Here are two articles that got the citizen journalism buzz going: Steve Outing’s thoughtful piece and a Washington Post story by Jose Antonio Vargas. Here are reactions by Faye Anderson, by Tim McGuire, and by Billy Dennis.
Below is a little video by Amani Channel which will help you understand why I am the collector of the public journalism and citizen journalism urls and why I will continue to fight for more citizen say, no matter what the name you give it.
December 2nd, 2007 at 12:25 am
I am thankful for your survey of current exchanges.
Please join Howard Rheingold et al and dig into twitter.com until you can see the river of journalistic enterprise creation there.
You will see then that citizen journalism in the broad sense is in no danger at all.
Those involved in a growing number of variously “going” and “dawning” enterprises evident there may never think what they’re doing is journalism. At least not yet.
You may for a time join my former newspaper associates in beating me over the head with office furniture for calling such work journalism.
But it is. And I am confident that after a time, you will see that it is. If you can fit into that world well enough to find it.

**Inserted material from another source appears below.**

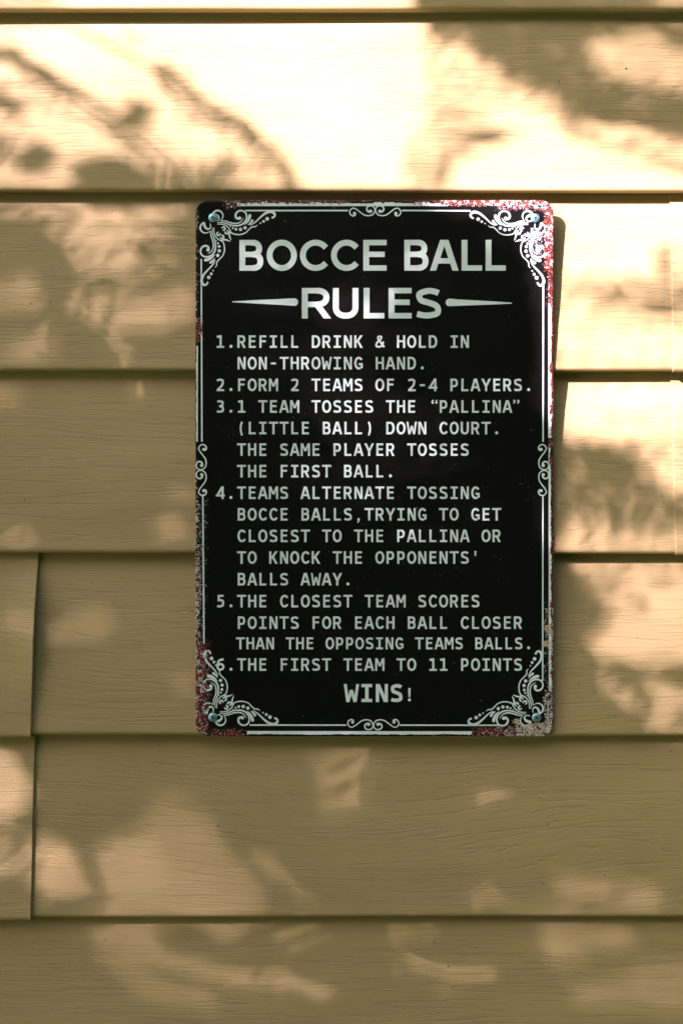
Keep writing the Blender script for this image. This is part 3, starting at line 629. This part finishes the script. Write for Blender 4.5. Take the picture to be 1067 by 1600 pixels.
# ---------------------------------------------------------------- the tree whose branches throw the dappled shade
LEAVES = "826,149,561,44,13;749,423,321,195,72;876,-2,159,195,87;660,53,197,60,18;803,395,464,77,41;108,1879,86,146,81;928,152,364,140,67;640,440,30,137,43;876,143,213,94,40;340,266,557,111,38;756,12,180,183,58;1117,467,274,85,43;773,502,1,195,55;950,790,157,100,32;-90,143,624,195,55;40,-36,621,78,23;164,270,338,121,67;605,367,338,168,77;711,171,330,67,19;938,719,366,150,72;281,305,142,123,35;1017,776,479,132,40;-17,115,152,44,19;1022,474,325,127,36;1056,811,228,82,34;31,233,259,77,26;1042,169,284,142,74;199,169,565,90,45;665,104,175,58,16;1153,805,286,186,52;830,688,433,172,94;902,765,430,81,45;691,247,220,70,29;-1,0,24,64,18;931,482,224,70,20;986,718,532,72,36;991,434,404,48,22;651,492,280,180,63;1070,686,269,75,24;-26,62,96,40,16;954,448,297,54,28;973,136,298,102,41;968,497,188,64,20;1074,729,603,59,20;53,143,180,52,15;50,98,372,100,33;1064,193,476,94,28;680,287,234,64,29;905,100,169,87,32;745,208,314,103,29;386,205,437,66,29;848,628,225,57,16;1096,254,250,57,17;904,516,242,40,11;-19,-152,338,195,89;47,-76,610,83,23;574,457,201,67,35;-92,223,616,112,52;4,69,107,60,31;1024,247,265,53,17;751,166,207,34,13;280,120,385,37,12;201,221,44,67,21;418,248,540,78,28;357,323,606,195,69;103,128,8,54,24;6,150,246,67,29;284,160,181,50,21;1080,575,218,42,13;310,146,320,52,17;1143,180,268,151,82;1068,445,4,66,25;-11,-62,238,78,28;1030,383,542,49,25;774,759,344,180,80;945,105,265,61,18;537,410,221,145,74;120,167,35,40,14;1074,411,126,49,14;1098,505,600,62,20;891,891,168,52,24;493,433,198,145,45;645,250,485,82,23;449,652,516,185,64;979,793,182,75,27;20,111,328,35,14;-14,221,529,88,41;1023,426,479,61,20;903,183,553,78,22;981,226,284,65,18;451,289,448,87,24;913,440,525,74,21;398,443,599,184,52;879,480,518,44,12;682,193,560,77,22;267,411,260,184,52;1053,511,345,34,16;1028,120,530,50,14;492,336,364,160,80;23,342,241,108,43;1023,673,591,42,16;1156,400,516,68,19;64,-7,450,34,12;702,93,481,48,18;-63,-76,5,48,22;717,3,196,143,48;775,316,314,44,12;818,549,139,166,71;55,247,263,77,42;888,206,369,34,10;1075,39,592,109,33;874,558,483,54,15;800,97,582,85,39;961,566,558,41,14;1094,773,335,67,27;1060,261,293,52,16;33,1283,200,155,43;1012,508,3,47,14;917,562,525,49,14;994,1045,17,78,32;737,125,210,52,18;837,92,86,114,55;725,233,346,45,13;341,173,622,64,27;753,359,364,82,43;708,374,307,136,50;549,576,17,116,33;414,363,41,195,76;1085,1050,307,137,53;1026,701,387,41,13;989,-66,126,182,52;504,707,328,97,34;-110,-16,229,71,24;721,314,609,44,12;-43,1295,293,109,42;204,401,528,75,30;690,-62,510,180,94;131,1350,101,91,27;244,280,497,57,26;680,579,309,195,102;277,1459,28,115,51;590,312,4,125,35;978,1069,215,59,21;831,315,318,42,14;953,0,338,113,49;241,94,423,57,23;786,524,163,195,102;349,205,211,35,18;133,554,420,171,94;374,274,250,38,12;302,254,137,39,12;154,188,398,34,19;646,761,299,139,41;86,132,128,46,17;784,869,541,195,107;765,31,443,150,42;272,102,116,42,16;84,-15,305,36,14;-132,-65,182,170,48;1049,654,250,35,10;872,814,167,101,33;119,369,513,55,18;128,293,31,50,23;973,682,590,52,23;1115,388,221,48,17;78,465,201,146,54;931,703,476,89,27;1106,710,291,41,23;1039,573,287,45,13;114,1415,267,127,38;-52,196,347,48,21;685,696,187,86,26;919,1505,284,195,55;219,379,68,93,26;639,317,370,80,44;15,167,368,40,18;64,398,88,170,68;1101,30,15,106,31;1120,867,242,76,21;85,324,202,74,22;-19,23,272,34,13;245,536,19,145,41;916,818,216,54,16;755,469,310,195,77;854,352,198,43,12;1034,211,545,39,12;692,-130,232,178,94;763,663,393,195,101;1072,633,192,37,11;938,525,274,34,10;153,433,7,85,42;934,28,345,55,27;1046,414,3,36,18;1173,706,515,65,19;1097,61,259,35,17;559,494,406,34,11;1161,674,368,38,21;679,804,289,156,67;363,1482,325,179,52;1117,770,582,72,36;-6,350,493,115,48;335,466,490,160,87;821,40,273,157,49;1083,795,628,44,24;1000,541,306,37,10;851,955,312,183,101;669,153,546,51,17;37,10,262,36,12;782,141,610,42,13;1183,454,182,132,41;376,402,31,61,20;-21,295,603,43,17;-94,62,265,57,29;224,349,443,34,13;1051,774,496,54,24;1131,684,422,48,24;783,1502,196,171,61;829,874,393,177,77;679,1477,332,191,53;240,247,45,47,19;250,129,381,40,14;1036,866,468,34,10;-71,-32,535,47,14;210,182,251,56,22;-54,-4,298,68,22;-10,1397,302,142,66;182,32,346,34,10;1182,1137,458,158,54;1105,424,523,44,24;1191,812,149,165,52;851,389,482,36,13;369,1264,158,176,92;401,515,602,180,73;504,515,367,58,20;912,-92,393,187,75;701,136,346,36,20;297,369,17,156,53;1134,1097,496,66,28;814,342,430,34,11;625,921,530,195,105;1050,1454,280,195,81;-65,99,334,48,16;981,929,131,35,18;763,1579,377,195,107;-30,172,452,43,14;502,1492,317,190,91;391,1449,614,102,46;772,-66,441,195,107;654,19,373,38,18;876,437,520,51,18;1167,863,428,49,16;949,841,512,49,20;995,862,283,53,16;911,934,459,76,28;-38,-18,77,35,11;198,150,91,36,18;274,592,40,175,96;1268,1235,212,58,32;805,575,349,117,36;1120,635,612,37,13;-28,66,558,39,21;678,643,316,57,21;1075,855,582,61,17;999,573,312,38,11;-107,-169,408,167,63;466,536,257,73,26;687,340,341,82,29;-60,563,628,157,54;888,1054,455,195,97;541,1293,301,195,68;537,854,288,187,103;1083,384,18,39,11;368,690,59,190,102;719,697,217,57,29;264,328,322,88,34;212,284,56,72,36;562,760,279,67,30;138,329,280,56,16;961,1136,348,130,72;1022,894,586,40,12;340,599,73,193,106;-91,505,602,161,58;-67,337,6,195,75;481,1351,372,195,81;8,670,277,195,102;1067,111,106,34,10;1104,667,474,44,12;1088,545,248,34,11;353,1544,4,69,29;668,353,133,99,40;361,1599,275,195,107;1246,247,30,168,67;409,215,24,34,16;193,327,315,34,16;986,826,256,52,18;1160,571,622,44,14;1123,1210,73,195,107;640,635,224,38,11;799,199,310,34,10;937,131,271,70,22;440,656,437,185,87;1150,257,289,76,24;-36,-94,194,43,21;989,641,281,34,11;835,1568,109,195,107;53,-124,616,136,44;1076,1108,563,82,25;624,1528,303,139,44;1007,1097,144,59,29;912,857,183,49,14;133,1246,361,189,92;606,1207,473,173,95;-84,1101,548,169,86;7,504,600,154,47;557,545,120,36,19;111,1222,489,195,107;421,1397,143,64,35;-46,1433,430,191,105;1115,1627,372,186,102;525,1234,276,65,21;119,883,25,195,107;648,677,215,49,14;827,124,620,51,18;39,1347,525,54,24;811,1378,43,150,80;393,1361,400,57,20;61,293,13,34,17;1208,46,344,195,65;1119,1123,305,60,23;737,1324,193,178,92;435,440,310,109,60;732,54,23,34,14;859,91,355,64,29;1157,896,281,46,21;753,1156,367,177,97;1083,1400,210,195,107;969,1592,321,195,56;17,294,544,40,20;976,1325,371,180,86;-43,395,306,195,61;895,1316,48,195,103;43,224,494,50,24;1025,27,48,57,21;507,680,123,49,19;441,808,65,195,103;608,464,306,53,15;866,1191,560,195,107;597,557,561,58,32;1141,503,254,43,19;-191,329,438,35,17;81,902,201,195,75;706,918,475,195,103;454,1100,576,195,106;-51,1340,41,70,23;1120,572,537,34,17;949,883,268,38,12;591,430,496,73,22;1097,240,159,35,10;498,769,337,45,25;-17,1031,596,190,104;-125,1327,538,152,64;935,772,333,42,20;-53,1102,76,195,90;183,752,370,195,102;814,-138,628,156,63;291,948,6,179,89;453,268,126,44,16;129,809,19,195,107;1167,770,181,46,23;591,1365,415,195,107;262,526,261,108,40;59,1173,112,184,101;906,810,369,36,10;1136,429,70,40,11;947,641,549,34,10;1027,629,226,34,10;160,369,260,50,14;529,510,174,39,13;185,1613,271,195,107;222,1009,603,195,107;322,1148,372,192,97;639,716,233,50,17;1132,538,286,34,15;658,1373,409,195,107;519,744,281,41,21;901,677,135,35,13;165,497,476,34,19;-53,243,592,40,14;1040,20,31,42,17;551,1476,464,195,107;284,136,309,36,11;174,1245,227,162,88;630,405,36,58,18;591,696,56,34,17;1011,1213,224,181,88;614,1493,43,52,20;931,896,525,48,26;171,464,446,34,10;-32,450,9,57,21;938,1215,540,195,94;527,1420,472,195,90;1000,96,304,34,11;437,567,331,39,17;431,1231,465,190,104;1070,475,588,51,26;1183,1043,297,180,60;300,389,481,137,38;-132,58,466,118,57;928,1416,625,86,27;470,1631,130,195,100;80,-50,6,51,14;682,1603,49,195,107;77,1046,278,195,79;845,727,624,94,37;668,1244,455,195,107;1004,1439,348,100,42;866,755,488,46,25;892,184,479,48,26;-102,387,19,170,82;344,832,370,195,66;413,1006,54,195,107;948,1090,334,56,20;70,1294,237,59,26;565,521,29,51,16;608,619,104,34,13;262,897,292,195,94;559,323,127,68,26;-13,1330,187,45,13;132,1311,593,68,35;146,693,52,185,99;148,149,44,37,17;868,31,18,113,36;300,1651,452,195,107;254,473,202,38,12;473,872,529,195,101;353,898,393,193,90;70,1466,66,180,92;1024,1261,294,163,76;84,607,32,195,69;1185,1206,65,193,101;592,303,41,34,17;79,1677,236,195,107;1031,1030,613,53,15;-90,985,200,175,92;73,1418,254,79,43;616,1085,330,195,107;702,1693,372,195,102;956,426,398,39,11;209,352,525,43,13;-116,188,20,36,16;778,363,261,34,11;1097,102,589,34,10;-43,794,618,195,86;231,672,72,195,106;933,1032,9,56,28;760,1416,77,64,18;623,814,103,76,31;191,886,175,195,107;-69,927,402,195,107;977,1062,29,68,21;927,214,349,37,19;755,815,183,39,17;1056,1298,600,189,96;197,457,231,50,15;705,1184,40,178,89;802,1107,293,192,105;-82,670,592,195,100;376,1069,575,176,97;1139,1449,287,195,107;532,1120,35,163,85;33,1274,337,69,25;934,103,8,34,11;5,1540,36,195,107;1181,456,72,70,24;1138,732,230,37,15;1166,638,473,34,14;383,418,209,40,13;1123,45,390,56,29;1145,1309,435,195,107;325,715,428,194,107;83,365,252,36,19;122,600,388,154,47;648,364,400,92,26;1191,539,462,68,36;232,1126,116,195,98;1108,1699,300,195,107;302,1208,370,195,73;694,531,99,116,47;613,1706,359,195,106;120,1551,345,195,107;482,503,204,68,29;199,1693,296,195,107;241,107,330,38,15;691,28,7,54,19;894,90,359,34,16;1175,1611,340,195,88;1039,445,599,34,12;-52,854,12,176,77;-63,62,364,53,25;-49,1688,2,195,106;201,1178,358,195,87;1085,983,550,34,10;735,1454,301,189,75;-75,1552,109,195,99;1136,123,213,41,12;439,1432,621,108,40;-18,1099,231,179,93;18,902,620,192,95;533,1194,582,60,17;716,710,305,40,12;-76,748,223,195,96;241,293,58,43,21;271,736,286,177,56;361,183,170,34,14;638,1015,353,195,107;1046,540,368,34,11;610,669,525,39,11;856,-70,417,173,48;399,1684,549,195,107;314,1528,342,37,15;927,1649,447,182,98;398,1525,491,42,13;445,1408,42,85,44;831,1680,44,195,107;134,1095,4,180,99;495,1683,19,195,107;-85,453,313,66,18;57,255,355,46,17;537,780,365,34,15;-106,1623,24,192,95;1182,788,6,97,53;725,1059,577,195,107;141,474,485,39,11;509,1613,186,153,84;34,1617,339,195,107;965,-107,517,177,97;1011,1656,208,194,107;856,673,543,59,17;278,1521,17,59,18;221,268,27,46,23;503,922,338,195,107;724,828,116,82,45;827,9,137,52,20;658,31,319,38,11;245,1511,9,36,18;1190,116,586,49,21;976,1045,69,87,25;805,887,122,174,49;818,1306,436,195,91;328,1013,347,161,89;-131,1407,119,172,90;965,1391,252,34,19;585,1607,461,195,107;781,995,363,190,104;-123,1271,58,45,21;806,29,85,53,23;507,984,372,194,106;-23,1335,392,35,14;90,-81,610,34,12;83,159,413,34,12;374,320,431,80,40;47,1256,121,70,32;433,300,349,45,21;632,550,406,34,10;48,743,341,195,107;939,458,367,37,12;775,81,585,34,10;1080,892,319,34,10;-18,1332,383,39,18;520,572,130,50,21;396,1313,438,47,22;350,249,426,38,13;223,324,9,49,20;1124,979,451,34,10;51,437,519,34,11;946,173,399,69,21;1112,135,386,40,19;836,119,415,42,21;312,179,352,36,14;34,233,361,40,22;-110,587,292,44,23;839,474,175,34,13;1169,971,238,36,10;1164,485,61,34,10;310,292,365,40,11;518,309,302,67,28;35,85,453,37,14;978,815,380,41,23;1047,1160,407,76,35;-132,268,153,117,42;921,1486,92,51,28;143,251,372,37,13;1039,156,363,61,18;87,463,50,63,22;796,595,96,34,14;1187,388,407,34,19;-19,525,99,53,19;454,345,13,71,39;-9,1429,118,140,51;936,937,9,36,11;744,527,315,67,37;501,308,347,79,24;265,325,352,62,25"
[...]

They are using what I think of as Web2.0++ techniques to generate streams of well-researched accounts, and thus far my observations suggest that when they err, the good ones issue corrections.
Steve Outing does recount the failure of an unfortunate business model, but not in my view an overarching failure of citizen journalism.

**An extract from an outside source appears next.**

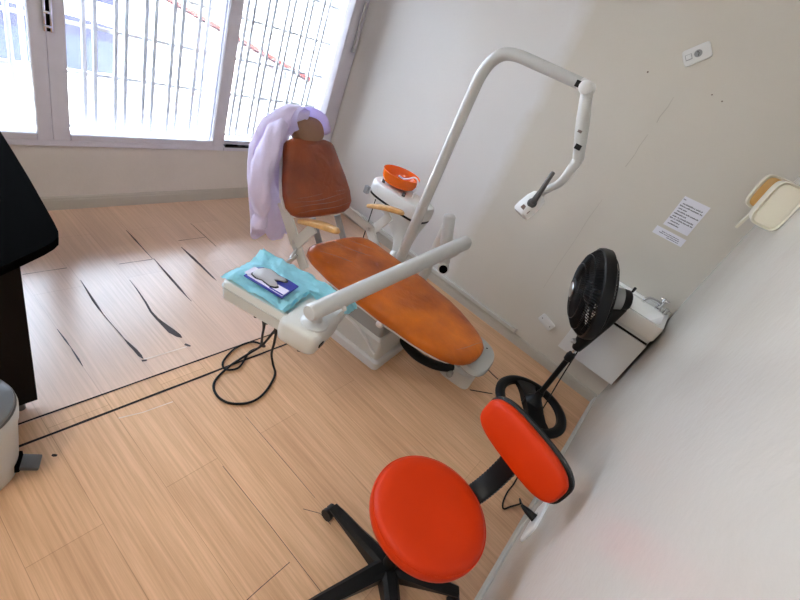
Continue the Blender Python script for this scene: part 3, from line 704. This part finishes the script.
# instrument pouch card lying on the drape
tc_ = thing('tooth_card', 'dark blue and white card with a grey tooth shape lying on the blue drape', 'card', tp(.12, .07, .815))
ca = V((.35, -.935, 0)).normalized(); cb_ = V((.935, .35, 0)).normalized(); c0 = tp(.05, .06, .817)
cp = lambda u, v, h: c0+ca*u*.92+cb_*v*1.5+ez*(h+.02*u)
def flatprism(bm, pts, h0, h1, f):
    loft(bm, [[f(u, v, h0) for u, v in pts], [f(u, v, h1) for u, v in pts]])
bm = B(); flatprism(bm, [(0, 0), (.195, -.012), (.2, .065), (.15, .07), (.02, .07), (.0, .055)], 0, .003, cp); obj('card_back', bm, 'card_blue', tc_, smooth=False)
bm = B(); flatprism(bm, [(.008, .006), (.188, -.005), (.19, .028), (.10, .03), (.01, .024)], .0032, .0046, cp); obj('white_panel', bm, 'card_white', tc_, smooth=False)
bm = B(); flatprism(bm, [(-.008, .01), (.012, .008), (.014, .05), (-.006, .05)], .0046, .007, cp); obj('white_tab', bm, 'card_white', tc_, smooth=False)
tooth = [(.012, .03), (.02, .018), (.045, .012), (.07, .016), (.085, .013), (.115, .008), (.135, .014), (.14, .022), (.125, .031), (.105, .036), (.118, .044), (.142, .050), (.146, .058), (.13, .066), (.1, .064), (.075, .070), (.05, .072), (.028, .066), (.014, .05)]
bm = B(); flatprism(bm, [(.002+u*1.03-.002, v-.001) for u, v in [(.075+(u-.075)*1.06, .042+(v-.042)*1.1) for u, v in tooth]], .0048, .0056, cp); obj('tooth_outline', bm, 'black', tc_, smooth=False)
bm = B(); cushion(bm, tooth, cp, [(.3, .005), (.98, .005), (1, .007), (.92, .009), (.5, .0098)]); obj('tooth_shape', bm, 'tooth', tc_)
bm = B(); flatprism(bm, [(.12, .0), (.186, -.003), (.187, .002), (.12, .005)], .0048, .0052, cp); obj('printed_strip', bm, 'card_blue', tc_, smooth=False)

# ------------------------------------------------------------------ lab coat over the headrest
cdx = lambda w, k: w*math.sin(k)
bm = B(); secs = [  # z, x0, x1, y centre, depth
    (1.075, 1.60, 1.68, 1.83, .02), (1.06, 1.57, 1.74, 1.83, .04), (1.03, 1.53, 1.74, 1.83, .05), (.98, 1.455, 1.67, 1.82, .05), (.93, 1.415, 1.60, 1.80, .048),
    (.86, 1.378, 1.575, 1.78, .048), (.78, 1.372, 1.575, 1.765, .046), (.70, 1.378, 1.585, 1.755, .044), (.60, 1.40, 1.645, 1.75, .042), (.50, 1.43, 1.70, 1.75, .04), (.42, 1.45, 1.725, 1.75, .038), (.36, 1.465, 1.73, 1.75, .034)]
def sec_at(z):
    for a, b in zip(secs, secs[1:]):
        if b[0] <= z <= a[0]:
            t = (a[0]-z)/(a[0]-b[0]); return [a[i]+(b[i]-a[i])*t for i in range(1, 5)]
    return list(secs[-1][1:])
rings = []
for i in range(46):
    z = 1.075-(1.075-.36)*i/45; x0, x1, yc, dp = sec_at(z); n = 72; r = []
    for k in range(n):
        t = 2*PI*k/n; f = min(1, i/14)
        fold = 1+f*(.24*math.sin(5*t+z*5)+.20*math.sin(9*t-z*5+1)+.10*math.sin(17*t+z*9))
        x = (x0+x1)/2+(x1-x0)/2*math.copysign(abs(math.cos(t))**.8, math.cos(t))
        y = yc+dp*fold*math.copysign(abs(math.sin(t))**.8, math.sin(t))
        zz = z+.01*noise.noise(V((x*14, y*14, z*9)))
        if i > 38: zz += (i-38)/7*(.045*math.sin(2*t+.6)+.02*math.sin(5*t))
        r.append(V((x, y, zz)))
    rings.append(r)
loft(bm, rings)
lc = obj('lab_coat', bm, 'coat_cloth', angle=80); tag(lc, 'lilac white lab coat hung over the headrest of the dental chair', 'coat')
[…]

He seems to me to overgeneralize from his highly constrained model to citizen journalism in general, while otherwise making valid observations.
Neither his comments nor any of the others you did such a truly fine job of collecting will have any effect on the entrepreneurs to whom I alluded. That debate, if it truly exists at all, is I think principally among newspaper journalists.
Digital newspaper journalists, perhaps.
But newspaper journalists nonetheless.
Newspaper journalists are wonderful people whose views and fate are of relatively little consequence to the Web2.0++ entrepreneurs.
Those entrepreneurs are too busy surviving in new markets, using new means of production to do what I suspect your will recognize as almost timeless things.
Too busy to turn aside to consider “our” debate, and they are thus undeterred by any false conclusions we may offer.